“This film is not as extraordinarily, deeply, overwhelmingly revealing as the two Souvenir movies, and thus, can’t sustain bigger flourishes or gestures as easily. It’s not quite as strong or as encompassing. But it’s still an engaging and even fundamental complement to what’s come before it.”
by Ken Bakely
A sequel, of sorts, to The Souvenir and The Souvenir Part II, Joanna Hogg’s The Eternal Daughter keeps asking questions about the processes, mindsets, and personal journeys that contribute to making art. It’s an even more intimate film than its predecessors, an abstract, almost-ghost-story that gently but thoughtfully examines its main character’s quest to understand someone else’s life. Decades after the events of its predecessors, Julie (now played by Tilda Swinton) is a middle-aged filmmaker who has set off on a trip with her elderly mother, Rosalind (still played by Tilda Swinton) to the country estate where Rosalind spent much of her childhood. It’s now a boutique hotel with no other visible guests. The only mainstays are a surly receptionist (Carly-Sophia Davies), and a much friendlier groundskeeper (Joseph Mydell). Rosalind’s birthday is fast approaching, and Julie has taken her here to celebrate, but she also is working on a new script, and she intends to use stories from her mother’s life as inspiration. But Julie finds herself curiously unable to write, as this locale inspires an unplaceable but overwhelming sense of dread that only grows worse at night. The weather is awful, the building creaks and howls, and the darkened hallways are cast in low, eerie glows. Even when daylight rises, these haunted feelings don’t go away. Julie asks Rosalind about her memories of the house, and she answers each time with unsparing detail and honesty, unveiling the complex and sometimes tragic history trapped between these walls. Through all of this, her daughter’s quest to understand exactly what this place represents is deeply, perhaps impossibly, complicated; as intangible as anything else on these strange and storied grounds.

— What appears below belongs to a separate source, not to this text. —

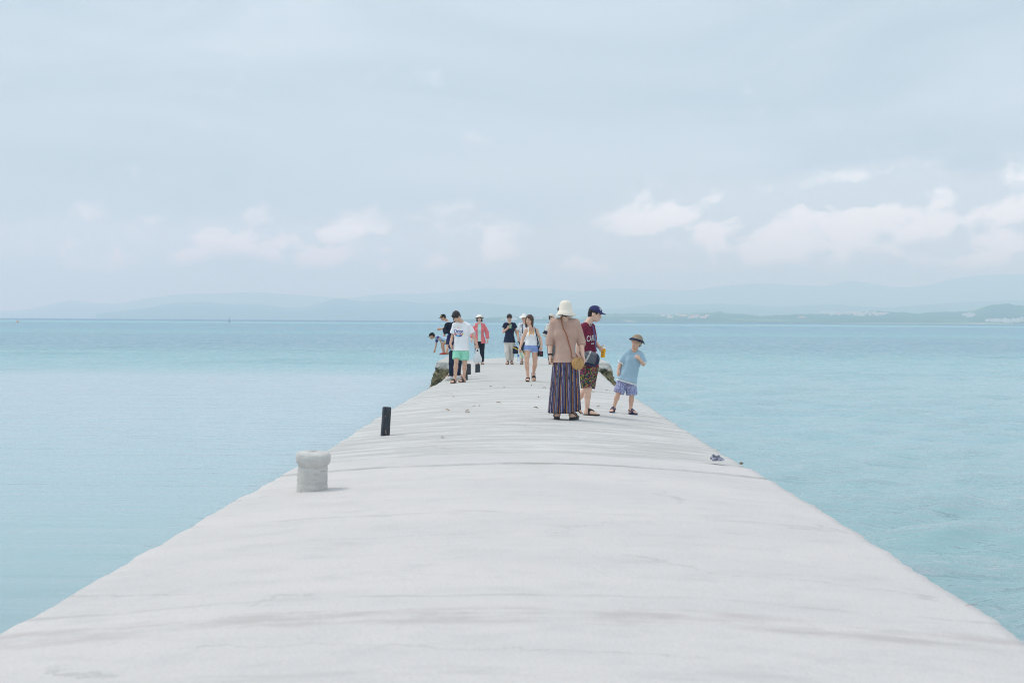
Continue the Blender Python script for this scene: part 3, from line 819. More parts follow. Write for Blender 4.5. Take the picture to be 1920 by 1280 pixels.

Naturally, the movie comes to rest on Swinton’s shoulders in her dual performance. Her work is genuinely fascinating – Julie is unquestionably leading the film, and the contrasting rapport that she develops with Rosalind’s more pensive personality form the basis of the story’s interrogative core. But while Julie might learn individual facts about her mother, The Eternal Daughter is not about these revelations as much as it is about what it means to learn them in the first place, and how this affects her as a person and as an artist. Despite the notion that Swinton is playing two characters, her acting is deliberately and pointedly internal. If The Souvenir and its sequel were explicitly about memory, then this film is about asking questions – not necessarily finding answers, mind you, but peeling back the individual layers. You can always keep going. Julie has come to this house to find out what it “means” to her mother; to assign a meaning to this house and to the memories that come from within it. When Rosalind shares the more harrowing moments of pain and grief that have transpired within it, Julie is taken aback, horrified that she has brought her to this place. But Rosalind tells her that is the wrong reaction – that, in so many words, to assign that article in “a meaning” is incorrect. There is meaning, there is history, and all of it, good and bad, exists at once. A pivotal conversation with Bill toward the end of the film. returns a similar thought. All of these feelings coexist, as indistinct from each other as the harrowing, disquieting sensations that Julie (and Julie alone, apparently) feels as she wanders through the hotel. And that, maybe, is the scariest idea of all.
She is now left with the lingering mystery of what she actually intends to do, now that she’s received these stories she sought and has to translate them into her work. In a sense, everything is passing down to her with the passage of time, becoming a custodian of this past, alone with it. The Eternal Daughter communicates in such misty, ghostly wisps that this idea settles in pretty easily, to the point where a quasi-climactic reveal, intended to sharpen Hogg’s points, plays as a tad redundant. This film is not as extraordinarily, deeply, overwhelmingly revealing as the two Souvenir movies, and thus, can’t sustain bigger flourishes or gestures as easily. It’s not quite as strong or as encompassing. But it’s still an engaging and even fundamental complement to what’s come before it. Hogg has asked what it means to turn deeply personal experiences into art that others can connect to, but what happens when we move a level further, and ask about the influence of others in those very experiences? If one is trying to figure out exactly where they end and someone else begins in that process, they will fail. And here – within this faintly otherworldly setting; within the contours of Ed Rutherford’s cinematography that’s somehow vividly hyperreal and distantly foggy at once; and within the quietly astonishing interplay created by Swinton’s performance(s) – we see that internal struggle realized with searching deliberation.